• Materials provided:

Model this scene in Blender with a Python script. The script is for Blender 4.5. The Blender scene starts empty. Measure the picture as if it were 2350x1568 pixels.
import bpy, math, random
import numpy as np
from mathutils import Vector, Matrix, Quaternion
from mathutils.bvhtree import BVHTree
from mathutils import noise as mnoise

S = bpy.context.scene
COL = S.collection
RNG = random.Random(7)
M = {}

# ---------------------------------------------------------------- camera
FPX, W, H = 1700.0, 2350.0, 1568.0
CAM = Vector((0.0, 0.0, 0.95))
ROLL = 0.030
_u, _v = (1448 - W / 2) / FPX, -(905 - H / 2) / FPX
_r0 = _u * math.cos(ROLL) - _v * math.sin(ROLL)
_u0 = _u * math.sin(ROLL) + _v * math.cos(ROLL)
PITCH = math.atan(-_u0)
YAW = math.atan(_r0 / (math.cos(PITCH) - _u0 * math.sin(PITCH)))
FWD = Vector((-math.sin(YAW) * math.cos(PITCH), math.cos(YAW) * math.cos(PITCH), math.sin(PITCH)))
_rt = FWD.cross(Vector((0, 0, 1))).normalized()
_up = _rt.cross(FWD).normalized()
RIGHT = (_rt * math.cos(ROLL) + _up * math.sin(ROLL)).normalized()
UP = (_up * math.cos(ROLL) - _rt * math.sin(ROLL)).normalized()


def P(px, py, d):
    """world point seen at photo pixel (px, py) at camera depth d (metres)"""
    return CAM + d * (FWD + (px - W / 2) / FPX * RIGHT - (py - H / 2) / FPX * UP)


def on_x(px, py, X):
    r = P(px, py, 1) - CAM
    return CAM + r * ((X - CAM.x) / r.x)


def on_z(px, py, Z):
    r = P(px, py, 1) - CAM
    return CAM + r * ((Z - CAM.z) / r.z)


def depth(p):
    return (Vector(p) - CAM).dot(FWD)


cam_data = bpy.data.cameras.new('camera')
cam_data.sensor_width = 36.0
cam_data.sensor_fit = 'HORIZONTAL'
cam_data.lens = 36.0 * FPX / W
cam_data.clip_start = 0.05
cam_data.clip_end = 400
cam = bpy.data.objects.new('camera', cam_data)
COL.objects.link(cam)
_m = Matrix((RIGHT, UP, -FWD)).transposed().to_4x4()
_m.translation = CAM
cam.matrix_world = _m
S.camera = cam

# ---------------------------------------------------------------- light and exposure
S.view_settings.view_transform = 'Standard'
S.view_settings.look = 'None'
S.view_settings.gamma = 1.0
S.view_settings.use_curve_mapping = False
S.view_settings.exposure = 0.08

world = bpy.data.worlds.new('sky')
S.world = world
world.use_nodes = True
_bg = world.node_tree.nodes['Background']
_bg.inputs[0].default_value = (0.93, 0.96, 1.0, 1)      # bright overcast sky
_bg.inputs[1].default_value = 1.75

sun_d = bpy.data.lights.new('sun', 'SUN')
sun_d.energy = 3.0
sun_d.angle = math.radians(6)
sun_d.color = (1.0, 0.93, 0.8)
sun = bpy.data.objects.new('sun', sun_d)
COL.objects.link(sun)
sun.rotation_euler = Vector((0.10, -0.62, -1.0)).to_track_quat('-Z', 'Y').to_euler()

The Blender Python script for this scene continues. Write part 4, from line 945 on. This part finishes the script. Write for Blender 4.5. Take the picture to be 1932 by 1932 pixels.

• Problem details:
Give the material above again, word for word.

• Written response:
Model this scene in Blender with a Python script. The script is for Blender 4.5. The Blender scene starts empty. Measure the picture as if it were 2350x1568 pixels.
import bpy, math, random
import numpy as np
from mathutils import Vector, Matrix, Quaternion
from mathutils.bvhtree import BVHTree
from mathutils import noise as mnoise

S = bpy.context.scene
COL = S.collection
RNG = random.Random(7)
M = {}

# ---------------------------------------------------------------- camera
FPX, W, H = 1700.0, 2350.0, 1568.0
CAM = Vector((0.0, 0.0, 0.95))
ROLL = 0.030
_u, _v = (1448 - W / 2) / FPX, -(905 - H / 2) / FPX
_r0 = _u * math.cos(ROLL) - _v * math.sin(ROLL)
_u0 = _u * math.sin(ROLL) + _v * math.cos(ROLL)
PITCH = math.atan(-_u0)
YAW = math.atan(_r0 / (math.cos(PITCH) - _u0 * math.sin(PITCH)))
FWD = Vector((-math.sin(YAW) * math.cos(PITCH), math.cos(YAW) * math.cos(PITCH), math.sin(PITCH)))
_rt = FWD.cross(Vector((0, 0, 1))).normalized()
_up = _rt.cross(FWD).normalized()
RIGHT = (_rt * math.cos(ROLL) + _up * math.sin(ROLL)).normalized()
UP = (_up * math.cos(ROLL) - _rt * math.sin(ROLL)).normalized()


def P(px, py, d):
    """world point seen at photo pixel (px, py) at camera depth d (metres)"""
    return CAM + d * (FWD + (px - W / 2) / FPX * RIGHT - (py - H / 2) / FPX * UP)


def on_x(px, py, X):
    r = P(px, py, 1) - CAM
    return CAM + r * ((X - CAM.x) / r.x)


def on_z(px, py, Z):
    r = P(px, py, 1) - CAM
    return CAM + r * ((Z - CAM.z) / r.z)


def depth(p):
    return (Vector(p) - CAM).dot(FWD)


cam_data = bpy.data.cameras.new('camera')
cam_data.sensor_width = 36.0
cam_data.sensor_fit = 'HORIZONTAL'
cam_data.lens = 36.0 * FPX / W
cam_data.clip_start = 0.05
cam_data.clip_end = 400
cam = bpy.data.objects.new('camera', cam_data)
COL.objects.link(cam)
_m = Matrix((RIGHT, UP, -FWD)).transposed().to_4x4()
_m.translation = CAM
cam.matrix_world = _m
S.camera = cam

# ---------------------------------------------------------------- light and exposure
S.view_settings.view_transform = 'Standard'
S.view_settings.look = 'None'
S.view_settings.gamma = 1.0
S.view_settings.use_curve_mapping = False
S.view_settings.exposure = 0.08

world = bpy.data.worlds.new('sky')
S.world = world
world.use_nodes = True
_bg = world.node_tree.nodes['Background']
_bg.inputs[0].default_value = (0.93, 0.96, 1.0, 1)      # bright overcast sky
_bg.inputs[1].default_value = 1.75

sun_d = bpy.data.lights.new('sun', 'SUN')
sun_d.energy = 3.0
sun_d.angle = math.radians(6)
sun_d.color = (1.0, 0.93, 0.8)
sun = bpy.data.objects.new('sun', sun_d)
COL.objects.link(sun)
sun.rotation_euler = Vector((0.10, -0.62, -1.0)).to_track_quat('-Z', 'Y').to_euler()

The Blender Python script for this scene continues. Write part 4, from line 945 on. This part finishes the script. Write for Blender 4.5. Take the picture to be 1932 by 1932 pixels.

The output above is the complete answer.